What is KG-STV in Amateur Radio?

What is KG-STV in Amateur Radio?

Some of you would have heard of and seen SSTV or slow scan television in amateur radio, especially the one transmitted occasionally by the International Space Station. That is an analog version while KG-STV is a digital form of slow scan television, developed by JJ0OBZ. There is a software for reception and transmission, for which a link is available from the Wikipedia article on KG-STV. The software connects the radio to a personal computer. Specialty mentioned is that you do not need a dedicated modem for that. External speaker terminal, microphone terminal and PTT terminal of the radio is connected to the sound card of personal computer and RS232C. The KG-STV software compresses and digitizes the image into JPEG format and transmits as 16×16 pixel blocks. It can resend blocks which could not be received due to noise or fading of the signal. This helps in perfect reproduction of the image.

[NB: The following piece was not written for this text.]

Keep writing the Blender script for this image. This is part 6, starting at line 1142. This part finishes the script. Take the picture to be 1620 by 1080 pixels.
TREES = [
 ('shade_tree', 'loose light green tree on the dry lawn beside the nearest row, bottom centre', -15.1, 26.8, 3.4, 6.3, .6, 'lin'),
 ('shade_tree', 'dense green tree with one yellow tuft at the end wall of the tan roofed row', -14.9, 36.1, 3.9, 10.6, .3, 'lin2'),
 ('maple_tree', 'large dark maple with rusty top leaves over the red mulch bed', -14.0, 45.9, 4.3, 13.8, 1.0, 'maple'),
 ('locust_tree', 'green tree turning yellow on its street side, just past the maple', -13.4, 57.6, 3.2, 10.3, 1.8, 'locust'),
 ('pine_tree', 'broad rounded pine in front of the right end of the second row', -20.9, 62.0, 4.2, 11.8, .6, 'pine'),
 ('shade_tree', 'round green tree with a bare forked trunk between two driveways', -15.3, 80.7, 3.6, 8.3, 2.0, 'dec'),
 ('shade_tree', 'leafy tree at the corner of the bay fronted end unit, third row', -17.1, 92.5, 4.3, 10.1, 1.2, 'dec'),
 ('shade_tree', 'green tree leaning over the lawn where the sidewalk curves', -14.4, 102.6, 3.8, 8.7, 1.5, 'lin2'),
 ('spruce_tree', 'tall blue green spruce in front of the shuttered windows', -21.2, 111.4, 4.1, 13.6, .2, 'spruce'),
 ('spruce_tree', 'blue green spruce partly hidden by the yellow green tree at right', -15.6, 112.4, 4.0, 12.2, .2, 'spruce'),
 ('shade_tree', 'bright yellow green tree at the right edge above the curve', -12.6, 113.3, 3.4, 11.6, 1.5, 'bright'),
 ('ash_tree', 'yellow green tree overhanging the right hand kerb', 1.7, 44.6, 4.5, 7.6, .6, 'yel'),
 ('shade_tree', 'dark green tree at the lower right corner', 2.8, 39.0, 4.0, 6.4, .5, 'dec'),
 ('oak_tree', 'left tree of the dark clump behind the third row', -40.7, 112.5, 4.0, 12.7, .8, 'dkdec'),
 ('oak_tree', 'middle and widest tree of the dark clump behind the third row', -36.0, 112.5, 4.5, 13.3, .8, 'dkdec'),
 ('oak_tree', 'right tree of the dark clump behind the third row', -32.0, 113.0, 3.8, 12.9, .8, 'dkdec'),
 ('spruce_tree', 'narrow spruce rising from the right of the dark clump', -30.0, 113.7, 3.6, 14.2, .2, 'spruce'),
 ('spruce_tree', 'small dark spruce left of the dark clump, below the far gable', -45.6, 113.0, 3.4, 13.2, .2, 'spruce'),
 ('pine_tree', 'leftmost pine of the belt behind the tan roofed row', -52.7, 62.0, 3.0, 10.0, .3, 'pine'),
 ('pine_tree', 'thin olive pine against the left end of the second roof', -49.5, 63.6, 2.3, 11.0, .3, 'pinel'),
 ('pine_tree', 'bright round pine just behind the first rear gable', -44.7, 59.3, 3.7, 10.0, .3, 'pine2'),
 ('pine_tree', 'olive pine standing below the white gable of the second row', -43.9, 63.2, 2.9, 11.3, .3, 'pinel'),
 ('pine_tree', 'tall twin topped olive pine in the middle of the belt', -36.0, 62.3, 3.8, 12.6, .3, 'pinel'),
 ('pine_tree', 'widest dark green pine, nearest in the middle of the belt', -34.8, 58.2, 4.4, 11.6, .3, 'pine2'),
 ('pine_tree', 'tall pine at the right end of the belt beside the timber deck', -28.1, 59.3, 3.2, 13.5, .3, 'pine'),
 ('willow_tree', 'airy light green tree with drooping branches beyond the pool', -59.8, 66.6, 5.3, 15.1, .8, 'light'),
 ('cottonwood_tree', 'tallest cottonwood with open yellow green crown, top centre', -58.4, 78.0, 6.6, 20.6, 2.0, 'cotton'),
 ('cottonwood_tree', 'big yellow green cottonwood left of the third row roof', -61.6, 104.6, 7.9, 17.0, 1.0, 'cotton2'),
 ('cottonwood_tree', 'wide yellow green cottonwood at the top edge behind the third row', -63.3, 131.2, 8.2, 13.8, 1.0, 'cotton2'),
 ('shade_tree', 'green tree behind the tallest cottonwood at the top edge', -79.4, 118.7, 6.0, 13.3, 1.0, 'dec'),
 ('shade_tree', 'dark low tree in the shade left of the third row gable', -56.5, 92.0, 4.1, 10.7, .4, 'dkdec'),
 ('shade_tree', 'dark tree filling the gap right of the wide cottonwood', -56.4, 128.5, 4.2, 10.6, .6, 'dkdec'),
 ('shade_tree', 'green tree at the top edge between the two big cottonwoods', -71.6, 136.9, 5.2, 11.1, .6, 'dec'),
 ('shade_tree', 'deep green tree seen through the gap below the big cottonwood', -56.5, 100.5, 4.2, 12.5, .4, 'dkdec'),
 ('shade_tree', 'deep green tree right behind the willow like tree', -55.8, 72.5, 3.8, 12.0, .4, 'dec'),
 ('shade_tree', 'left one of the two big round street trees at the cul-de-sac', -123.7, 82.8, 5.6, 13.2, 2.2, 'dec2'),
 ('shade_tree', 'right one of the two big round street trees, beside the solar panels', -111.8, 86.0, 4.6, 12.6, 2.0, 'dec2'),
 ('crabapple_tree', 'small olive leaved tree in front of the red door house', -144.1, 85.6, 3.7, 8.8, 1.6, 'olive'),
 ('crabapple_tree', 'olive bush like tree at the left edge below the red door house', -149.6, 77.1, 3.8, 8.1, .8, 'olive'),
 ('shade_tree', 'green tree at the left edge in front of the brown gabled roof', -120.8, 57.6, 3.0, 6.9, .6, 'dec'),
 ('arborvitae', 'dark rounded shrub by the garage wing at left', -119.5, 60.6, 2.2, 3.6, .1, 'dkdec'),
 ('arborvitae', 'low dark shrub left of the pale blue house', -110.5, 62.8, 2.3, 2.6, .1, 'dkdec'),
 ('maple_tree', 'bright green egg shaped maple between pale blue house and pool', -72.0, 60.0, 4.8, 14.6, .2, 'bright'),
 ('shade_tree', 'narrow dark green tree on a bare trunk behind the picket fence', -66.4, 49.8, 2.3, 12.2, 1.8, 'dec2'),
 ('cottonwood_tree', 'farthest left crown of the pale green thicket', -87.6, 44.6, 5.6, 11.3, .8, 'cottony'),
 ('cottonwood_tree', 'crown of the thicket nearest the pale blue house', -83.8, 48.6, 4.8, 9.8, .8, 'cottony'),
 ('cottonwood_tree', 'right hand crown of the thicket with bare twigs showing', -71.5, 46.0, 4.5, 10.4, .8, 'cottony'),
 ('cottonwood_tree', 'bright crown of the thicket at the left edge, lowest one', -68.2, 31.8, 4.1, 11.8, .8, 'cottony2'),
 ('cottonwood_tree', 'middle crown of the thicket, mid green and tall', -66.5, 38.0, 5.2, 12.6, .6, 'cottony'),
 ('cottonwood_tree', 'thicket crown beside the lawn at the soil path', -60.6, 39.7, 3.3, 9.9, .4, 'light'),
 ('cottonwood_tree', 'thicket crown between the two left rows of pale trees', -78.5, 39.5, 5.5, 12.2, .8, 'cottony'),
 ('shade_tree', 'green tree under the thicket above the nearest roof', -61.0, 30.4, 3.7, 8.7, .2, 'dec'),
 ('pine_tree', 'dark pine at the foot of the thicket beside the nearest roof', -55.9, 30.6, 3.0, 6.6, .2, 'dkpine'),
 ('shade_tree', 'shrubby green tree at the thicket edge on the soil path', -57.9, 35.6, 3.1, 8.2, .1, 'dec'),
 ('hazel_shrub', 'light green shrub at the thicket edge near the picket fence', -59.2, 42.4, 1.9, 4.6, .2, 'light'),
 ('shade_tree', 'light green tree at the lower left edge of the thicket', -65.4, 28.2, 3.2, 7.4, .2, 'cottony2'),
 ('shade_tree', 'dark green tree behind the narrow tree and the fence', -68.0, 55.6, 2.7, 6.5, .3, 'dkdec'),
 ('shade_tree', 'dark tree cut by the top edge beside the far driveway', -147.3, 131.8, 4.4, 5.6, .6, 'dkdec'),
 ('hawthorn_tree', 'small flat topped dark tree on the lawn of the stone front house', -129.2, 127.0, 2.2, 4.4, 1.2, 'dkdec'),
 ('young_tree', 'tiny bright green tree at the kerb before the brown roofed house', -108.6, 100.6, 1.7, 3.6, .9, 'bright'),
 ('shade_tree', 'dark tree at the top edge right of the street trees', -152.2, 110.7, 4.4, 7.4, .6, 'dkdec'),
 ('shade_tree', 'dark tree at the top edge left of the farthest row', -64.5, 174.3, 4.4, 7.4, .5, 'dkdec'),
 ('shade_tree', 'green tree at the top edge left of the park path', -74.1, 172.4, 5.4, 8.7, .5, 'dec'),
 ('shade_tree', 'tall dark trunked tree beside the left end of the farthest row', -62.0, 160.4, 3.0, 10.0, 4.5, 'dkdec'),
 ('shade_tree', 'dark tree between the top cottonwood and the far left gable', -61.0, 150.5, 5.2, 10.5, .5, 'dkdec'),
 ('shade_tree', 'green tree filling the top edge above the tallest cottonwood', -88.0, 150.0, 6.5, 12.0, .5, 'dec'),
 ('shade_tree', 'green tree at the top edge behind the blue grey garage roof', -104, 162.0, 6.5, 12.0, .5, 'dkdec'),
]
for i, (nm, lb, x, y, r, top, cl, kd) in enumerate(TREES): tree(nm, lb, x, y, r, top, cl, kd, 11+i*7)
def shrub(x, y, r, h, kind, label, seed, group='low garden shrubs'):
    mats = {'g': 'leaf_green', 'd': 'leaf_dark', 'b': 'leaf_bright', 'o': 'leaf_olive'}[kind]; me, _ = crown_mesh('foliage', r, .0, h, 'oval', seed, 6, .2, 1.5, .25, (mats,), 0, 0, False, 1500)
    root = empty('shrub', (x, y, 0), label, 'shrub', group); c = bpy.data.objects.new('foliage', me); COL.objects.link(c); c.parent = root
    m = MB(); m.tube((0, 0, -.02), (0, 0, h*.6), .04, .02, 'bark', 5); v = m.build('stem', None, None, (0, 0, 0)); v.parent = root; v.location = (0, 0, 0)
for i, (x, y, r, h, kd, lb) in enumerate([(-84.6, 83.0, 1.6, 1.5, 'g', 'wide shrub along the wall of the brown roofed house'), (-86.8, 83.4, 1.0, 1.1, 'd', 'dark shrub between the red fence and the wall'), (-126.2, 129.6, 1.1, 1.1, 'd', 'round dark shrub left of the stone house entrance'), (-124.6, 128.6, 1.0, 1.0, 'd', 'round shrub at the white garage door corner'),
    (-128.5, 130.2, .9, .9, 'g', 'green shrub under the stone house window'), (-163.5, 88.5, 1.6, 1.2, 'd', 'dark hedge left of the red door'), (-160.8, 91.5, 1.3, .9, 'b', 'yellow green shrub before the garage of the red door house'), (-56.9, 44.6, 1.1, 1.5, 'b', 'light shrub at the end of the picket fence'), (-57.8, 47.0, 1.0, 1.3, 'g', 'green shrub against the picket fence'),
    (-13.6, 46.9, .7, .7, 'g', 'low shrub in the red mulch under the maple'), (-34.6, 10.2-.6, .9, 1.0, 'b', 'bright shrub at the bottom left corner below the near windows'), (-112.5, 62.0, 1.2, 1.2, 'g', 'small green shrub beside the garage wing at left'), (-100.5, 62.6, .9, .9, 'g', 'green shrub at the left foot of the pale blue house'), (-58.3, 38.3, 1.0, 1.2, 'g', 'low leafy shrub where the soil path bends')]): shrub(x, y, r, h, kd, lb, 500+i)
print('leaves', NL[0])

KG-STV transmission can be seen on amateur SSTV bands at 3733 kHz, 7173 kHz, 14,233 kHz and 10,489,625 kHz as per the Wikipedia article. There is also a WebSDR by IS0GRB for Qatar Oscar 100 geostationary amateur radio satellite at  http://websdr.is0grb.it:8901/ which also displays the KG-STV images received on 10,489,625 kHz, QO 100 downlink. I could see some images sent by VU Hams also on that page, thanks to VU2SAA for sending me the link to that WebSDR for QO 100! In radios equipped with a waterfall display, the KG-TV signal will appear as a waterfall of about 2 kHz bandwidth. The audio output in a usual radio will be a buzzing sound like the other digital modes. The two types of digital modulations used by KG-STV are Minimum Shift-Keying (MSK) and 4-Level Frequency-Shift Keying (4LFSK).